Today is set aside to honor those who have given the ultimate sacrifice for the country. Iowa Department of Veterans Affairs executive director, Robert King, was in Washington, D-C recently and says it hit him as the plane took off and he saw the various memorials down below the impact of veterans on the country.

“You think about the veterans that you’ve known that served in those, the ones who didn’t come home. I’ve got good friends that served whose names are on the wall,” King says. He says there aren’t many people who don’t know someonw who died and their name is on the Vietnam Memorial Wall. King says you begin to understand Iowa’s contribution to the effort when you walk through the flag-lined roads of the cemeteries in the state. King visits the cemetery in Adel, where he sees the markers of those from his hometown. “Those guys who ran the gas station, ran the insurance company, ran the grocery story, my high school principal.
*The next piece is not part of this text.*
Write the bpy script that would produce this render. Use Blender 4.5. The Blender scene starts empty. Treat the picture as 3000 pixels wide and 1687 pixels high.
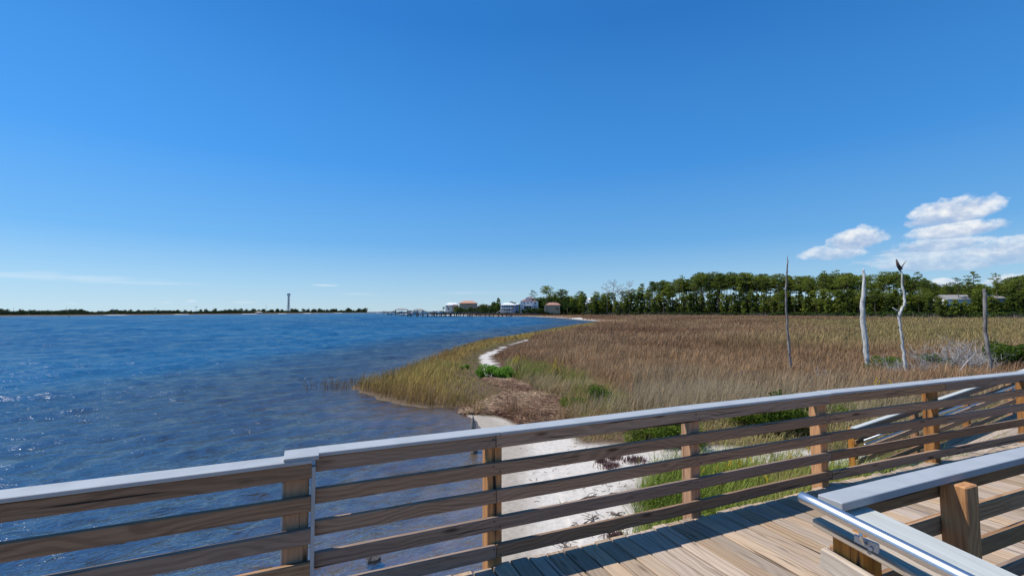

In those days you knew nothing about them but what they did at in the town then,” King says. “But you go to the cemetery and you see World War Two and Korea, some of them World War One — it puts a whole new perspective on it,” King says. King is retired from the Iowa National Guard, and says Iowans have always answered the call to serve.

“Iowa is really a great patriotic state and if you go back through history, Iowans have lined up and signed up and marched off to war. And of course a lot of them didn’t come back home, ” King says. “Memorial Day is a day to honor those who served — regardless of the service and when they served — but it is certainly a day to commemorate those who have lost their lives and particularly those who lost their lives in combat.” King sums up things this way.

“Veterans made the country, veterans served us very well and Memorial Day is another opportunity to thank them for what they have done,” King says. King says there’s always been an awareness of veterans, and the awareness has been heightened more by the efforts of the Department of Defense to mark the anniversaries related to World War Two, the Korean War and Vietnam War.